Picture if you can, our small Internet Service Provision business, with premises adjoining our home; very Highlands and Islands high-tech. The team comprises those of us who are here permanently, as well as the infamous Glasgow Sophie, whom we had not met at the time we were assessed. Our assessor had been prepared for Sophie, and had agreed to liaise with her using e-mail, as we do.

What he had not been told was that our team had expanded, and Moira had also joined us. Here in the north, we have a very active and successful Workers’ Educational Association, and it puts on regular courses called Enterprising Women, to encourage new starts for, well, women.

Moira was on such a course, and was keen for a telematics-based work placement, which we provided over the IIP assessment period. She is embarking on an OU course shortly, and will be learning online, so her time with us was fruitful all round: she learnt about being online, and while doing so, she commented on all our helpdesk facilities from a user’s viewpoint, and kept us objective.

So, we had to explain to our assessor that Moira would also need an e-mail message, and there was this other thing. You see, we’re a flexible bunch, and Christine had decided to take her family holiday at this time, but didn’t wish to miss the assessment. She had agreed that, regardless of where she was, she would phone in at a prearranged time for a chat with the assessor.

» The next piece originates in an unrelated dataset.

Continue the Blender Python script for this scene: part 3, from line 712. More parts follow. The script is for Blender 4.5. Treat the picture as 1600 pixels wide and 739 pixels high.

The scene is set, the Investor in People assessor is seated in our living-room, and we troop across from the business premises one at a time, to be interviewed on our own sofa. I made sure that copious cups of coffee were provided, and even arranged cakes from the baker around the corner, which couldn’t be seen as a bribe, surely.

After the coffee, the assessor needed to send his e-mail messages, and we set up an Internet account and provided a very short e-mail course for him, before leaving him in peace to send his confidential missives off to Moira and to Sophie. Luckily, he had an experienced colleague at Highlands and Islands Enterprise to whom all responses were to be sent, ensuring privacy all round.

At the appointed time the phone rang, and Christine joined in the fun. She was stuck outside Birmingham in a two-hour jam, with her children being fractious in the back of the car. But she’d made it for the assessment, and had a long chat about her involvement here. Later, Joel popped in for his turn. No digital family business would be complete without a whiz-kid adolescent, and Joel fits the bill for us; he even finished off the cakes. And that was that, we said goodbye to the friendly assessor and awaited his comments and the panels’ decision.

When the decision came, Ross and Cromarty Enterprise notched up another first, because it notified us by e-mail. The next stages are more about product than process, and thus interest me less. There is an IIP rite of passage involving the plaque and the logo. The familiar triangular plaque will be presented at an awards dinner at Alness Academy, one of the growing number of schools which has now achieved IIP. Since we have no public premises it will be tricky to decide where to put this important piece of door furniture, but no doubt we will think of something.

As well as getting a free supper we are invited to take one of our business colleagues to introduce them to the IIP concept (a bit like the old Tupperware idea, if I remember correctly), and it seems only right and fitting that the baker round the corner comes too.

After all it was their cakes. I’m sure that clinched it.